Friday, March 28, 2008

Life on Mars - Kai Althoff

Continuing with the CI08 preview -

From Kai Althoff's Saatchi my Gallery - Althoff's soldiers are drawn with delicate stylized dandyism. Conveyed with refined nobility, debauchery and humanity become indistinguishable; cruelty is portrayed with an acute tenderness. Flattened to an almost decorative motif, Althoff’s scene reads like theatre. Reminiscent of Georg Grosz's depictions of Berlin’s WW1 underworld, deplorable action is staged for consensual pleasure, a chic poster glamorizing the (un)desirable.

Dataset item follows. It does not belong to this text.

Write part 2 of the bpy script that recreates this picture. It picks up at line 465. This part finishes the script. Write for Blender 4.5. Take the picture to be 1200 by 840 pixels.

The thing that first struck me about this artist's work was the antique quality of his imagery. Instead of depicting a modern soldier, he has chosen to depict soldiers from decades ago. I saw this particularly on the Saatchi gallery page. Although in the Google image search there are a number of pieces whose depiction was more contemporary, I would say that the majority took their inspiration from the 1920's - 40's. I've noticed this a lot with contemporary representational artists. I am sure that this is supposed to be ever so ironic and referential and all of that contemporary Art-As-Cloistered-Society vibe.

At any rate, this is a pretty strong contrast to what I found for Doug Aitken.